Business of watching people



Somebody's watching you! The Torino experience Question surround legacy of surveillance

By BOB MACKIN

You've heard of the "military-industrial complex," a term popularized by U.S. President Dwight Eisenhower.

Get ready for the "global-security industrial complex."

It's coming to Vancouver for the 2010 Winter Olympics and it's a "business bonanza," according to co-authors of Surveillance, Capital and the Mega-event.

"In every institutional sector - military, health, security, criminal justice, entertainment, leisure and entertainment - surveillance technologies have proliferated," according to UVic doctoral student Adam Molnar and Queen's University sociology professor Laureen Snider.

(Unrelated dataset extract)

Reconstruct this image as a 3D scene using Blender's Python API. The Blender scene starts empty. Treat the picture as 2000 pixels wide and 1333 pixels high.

Honeywell scored a $30.5 million RCMP contract to provide cameras and detectors for venue perimeters while Contemporary Security got a $97.42 million deal to provide 5,000 screeners for airport-style venue checkpoints.

The Joint Intelligence Group identified six main threats of Vancouver 2010: financial security/organized crime, terrorism, public order, emotionally disturbed persons, information technology security and public health.

Olympic security costs have mushroomed since Sydney 2000's $180 million and Salt Lake 2002's $310 million. Athens 2004 - the first Summer Olympics after 9/11 and the U.S. invasion of Iraq - set a record. But those Games were not flawless.

"Indeed, even US$1.5 billion of spending at the Athens Games in 2004 was not enough to stop a man in pink tutu from physically disrupting the marathon race," say the pair.